Directions: Retype nothing but the lines from the start of the material up to and including the line with "draw_shop_logo(FTC, T_table, .659, counter, 0.0, 'printed". Pictures don't belong in the copy.

------------------------------

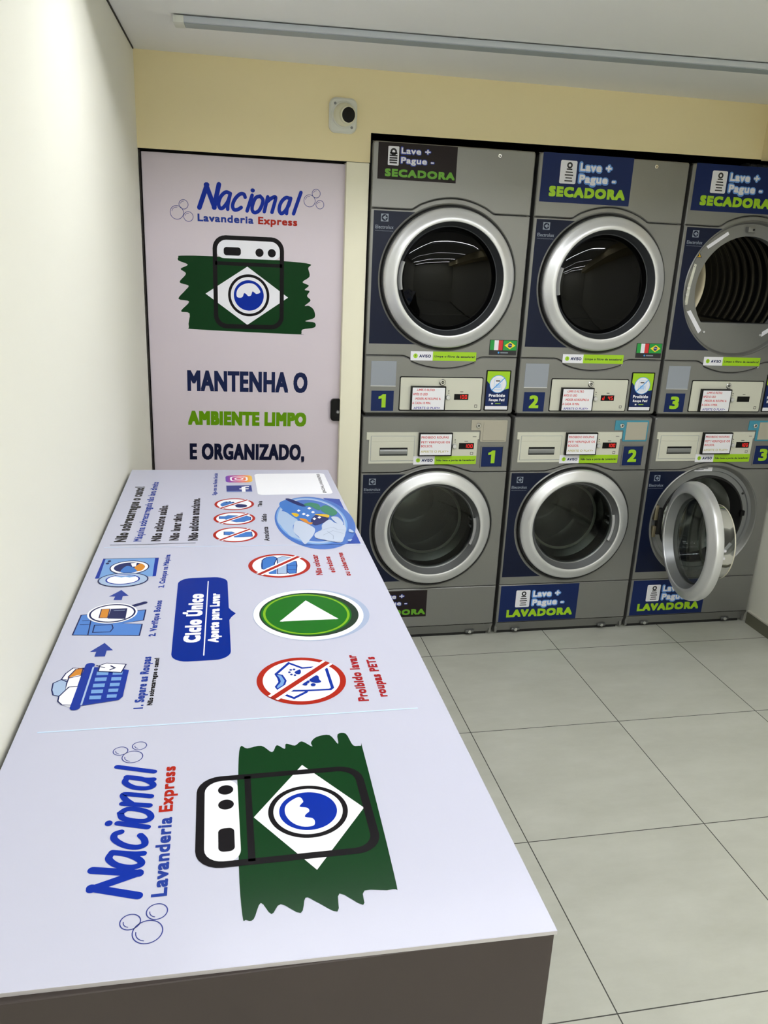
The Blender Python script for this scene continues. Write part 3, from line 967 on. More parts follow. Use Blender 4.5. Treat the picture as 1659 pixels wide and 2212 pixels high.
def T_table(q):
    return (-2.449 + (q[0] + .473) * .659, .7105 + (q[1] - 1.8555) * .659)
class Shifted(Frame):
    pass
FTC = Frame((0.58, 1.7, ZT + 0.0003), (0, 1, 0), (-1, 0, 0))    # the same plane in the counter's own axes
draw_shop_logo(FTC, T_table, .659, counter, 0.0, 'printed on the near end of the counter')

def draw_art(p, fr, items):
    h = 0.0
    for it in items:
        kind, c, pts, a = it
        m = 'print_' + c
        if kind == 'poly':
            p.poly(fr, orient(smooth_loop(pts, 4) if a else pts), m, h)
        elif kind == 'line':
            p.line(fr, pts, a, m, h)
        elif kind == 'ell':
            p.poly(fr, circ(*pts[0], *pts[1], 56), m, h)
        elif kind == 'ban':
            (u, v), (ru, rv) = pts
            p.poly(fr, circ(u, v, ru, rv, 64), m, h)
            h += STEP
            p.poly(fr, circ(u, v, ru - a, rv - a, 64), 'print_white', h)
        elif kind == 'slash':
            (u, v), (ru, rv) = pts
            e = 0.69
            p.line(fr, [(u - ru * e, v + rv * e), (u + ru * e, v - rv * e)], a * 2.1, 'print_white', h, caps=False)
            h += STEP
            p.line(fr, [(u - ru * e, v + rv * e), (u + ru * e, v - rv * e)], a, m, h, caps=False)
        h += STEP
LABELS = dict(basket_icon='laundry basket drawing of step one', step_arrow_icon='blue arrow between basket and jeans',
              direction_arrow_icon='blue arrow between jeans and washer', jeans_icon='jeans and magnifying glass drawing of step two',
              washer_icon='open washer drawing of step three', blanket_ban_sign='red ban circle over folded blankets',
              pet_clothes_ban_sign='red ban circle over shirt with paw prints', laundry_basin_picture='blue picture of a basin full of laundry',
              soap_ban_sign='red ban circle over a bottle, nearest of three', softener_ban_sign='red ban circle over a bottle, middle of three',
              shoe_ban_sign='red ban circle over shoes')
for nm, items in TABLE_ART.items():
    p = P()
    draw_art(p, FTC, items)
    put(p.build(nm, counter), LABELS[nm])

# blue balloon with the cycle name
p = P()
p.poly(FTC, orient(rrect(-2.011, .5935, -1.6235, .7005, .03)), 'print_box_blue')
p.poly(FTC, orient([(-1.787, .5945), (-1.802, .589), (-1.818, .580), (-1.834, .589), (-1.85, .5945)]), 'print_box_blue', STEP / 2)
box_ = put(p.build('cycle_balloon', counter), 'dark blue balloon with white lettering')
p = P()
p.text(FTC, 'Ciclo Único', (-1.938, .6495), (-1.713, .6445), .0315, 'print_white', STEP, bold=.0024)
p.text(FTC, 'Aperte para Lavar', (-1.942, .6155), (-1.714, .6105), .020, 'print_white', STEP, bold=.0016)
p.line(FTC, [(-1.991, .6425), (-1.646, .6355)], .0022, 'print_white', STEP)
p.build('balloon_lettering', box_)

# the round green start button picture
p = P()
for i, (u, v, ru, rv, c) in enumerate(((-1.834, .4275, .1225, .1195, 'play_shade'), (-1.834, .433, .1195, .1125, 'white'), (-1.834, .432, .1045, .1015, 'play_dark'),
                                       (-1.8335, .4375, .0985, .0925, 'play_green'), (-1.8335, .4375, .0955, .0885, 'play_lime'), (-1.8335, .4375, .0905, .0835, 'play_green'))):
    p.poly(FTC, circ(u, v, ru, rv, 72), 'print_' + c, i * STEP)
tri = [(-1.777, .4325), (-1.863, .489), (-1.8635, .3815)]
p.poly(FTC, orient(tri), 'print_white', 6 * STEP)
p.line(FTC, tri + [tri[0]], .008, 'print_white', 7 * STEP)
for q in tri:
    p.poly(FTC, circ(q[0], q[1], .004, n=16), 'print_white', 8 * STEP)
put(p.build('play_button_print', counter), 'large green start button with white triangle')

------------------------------

Solution to the exercise:
The Blender Python script for this scene continues. Write part 3, from line 967 on. More parts follow. Use Blender 4.5. Treat the picture as 1659 pixels wide and 2212 pixels high.
def T_table(q):
    return (-2.449 + (q[0] + .473) * .659, .7105 + (q[1] - 1.8555) * .659)
class Shifted(Frame):
    pass
FTC = Frame((0.58, 1.7, ZT + 0.0003), (0, 1, 0), (-1, 0, 0))    # the same plane in the counter's own axes
draw_shop_logo(FTC, T_table, .659, counter, 0.0, 'printed on the near end of the counter')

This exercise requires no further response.